Date: 8/13/21
Miles: 18.3
Total Miles: 198.3
What comes down must go up.
The rain is deafening. Inside the spacious shelter of Taylor Lodge, nestled into the shadow of Mt. Mansfield, the sound is amplified by the metal roof making each drop sound like the beat of a snare drum. Lying in the dark, it’s hard to know whether my ears are being deceived by the acoustics or the downpour really is that heavy. Either way, it’s going to make tomorrow even more exciting. But that’s tomorrow—just getting here today was an adventure all its own.
I hadn’t so much slept as I had alternated between sticking each side of my body to the air mattress beneath me, so unrelentingly warm and humid had last night been. Between that and the draining amount of climbing and descending yesterday, I shouldn’t have been surprised to find that my legs had lost their usual pep, but I looked askance at them just the same, as if they’d somehow deeply betrayed me.
There was just one problem with this, namely, that the reward (punishment?) for having descended from the summit of Camel’s Hump to the trail’s lowest elevation at the Winooski River was going to require a bit more from those legs than they appeared willing to give: 10 miles of climbing back up to nearly the same elevation. Call it the first law of hiking, a law that has proved itself true on many past hikes: what comes down must go up.

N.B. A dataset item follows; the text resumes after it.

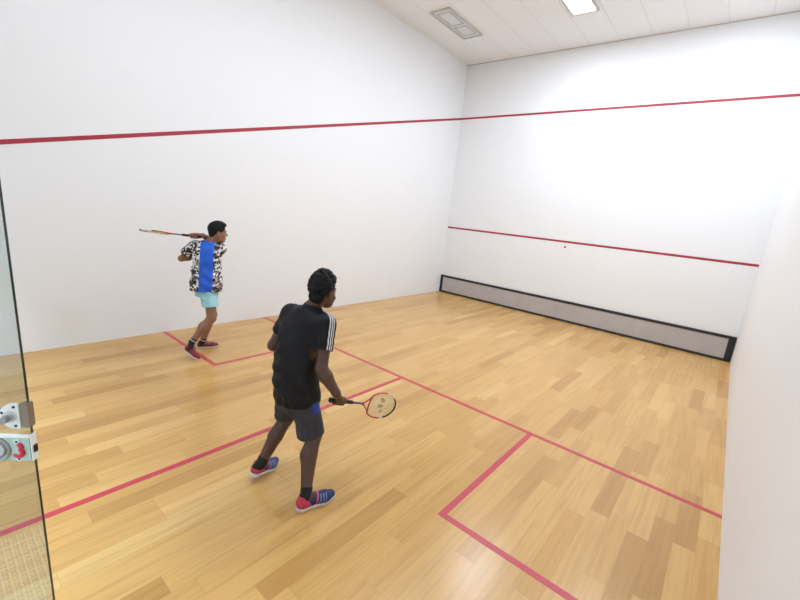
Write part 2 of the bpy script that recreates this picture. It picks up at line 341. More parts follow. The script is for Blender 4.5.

It all began innocently enough: a gentle completion of yesterday evening’s descent, a flat roadwalk, and even some meandering through the grassy perimeter of a large farm along the banks of the Winooski River. Even the grass seemed to be doing what it could to help us beat the heat by cooling our feet with the droplets of condensation it had collected overnight.
Turning right, we stepped onto trail that was new since I’d last hiked the trail in 2002, beginning with a fantastic pedestrian suspension bridge across the deep brown waters of the Winooski. A half a mile of flat walking later, there was no more delaying the inevitable. It was time to go up, with the omnipresent sauna of a New England summer there to keep us company every step of the way.
Here’s a question: when does a shirt cease to be a shirt and instead become a sweat rag? It was that kind of deep, probing question I had hours to mull over as we steadily made our way higher and higher away from the river. I’d even count the number of seconds between each successive droplet of sweat that would roll down my forehead and to the top of my nose before falling to the ground, just to see if there was any predictable pattern. Anything to distract myself from a body that seemed adamantly opposed to what I was asking of it. It was like Captain Kirk calling down to the engine room for more power only to have Scotty ignore the call entirely.
But I’d be lying if I’d said this had never happened before, and it’ll certainly happen again perhaps more so as I age. Finding zen helps—it’s the only way to make peace with where you are today and still will yourself to do what you didn’t imagine you could.
Serendipity also helps, like the entirely unexpected trail magic that we happened upon nowhere near a road or connecting trail. There next to a small flowing brook was a cooler with a note and cans of root beer inside. Without ice to keep them cool, the brook did the hard work for us, giving them a chill that I wished I could apply to my entire body.
When the ascent was blissfully at an end, the all-too-predictable plunge was waiting, at times dropping at 1,500 feet per mile down pitches that would have required climbing gear had it not been for a strategically placed wooden ladder. All we had going for us was the fact that most of the bedrock we were descending was largely dry.
Which brings us full circle back to the rain that pounds the metal roof a mere foot or two above my head. Dry? That left town an hour ago, ensuring our climb tomorrow up Mt. Mansfield to the roof of Vermont will be doubly interesting. Challenge accepted.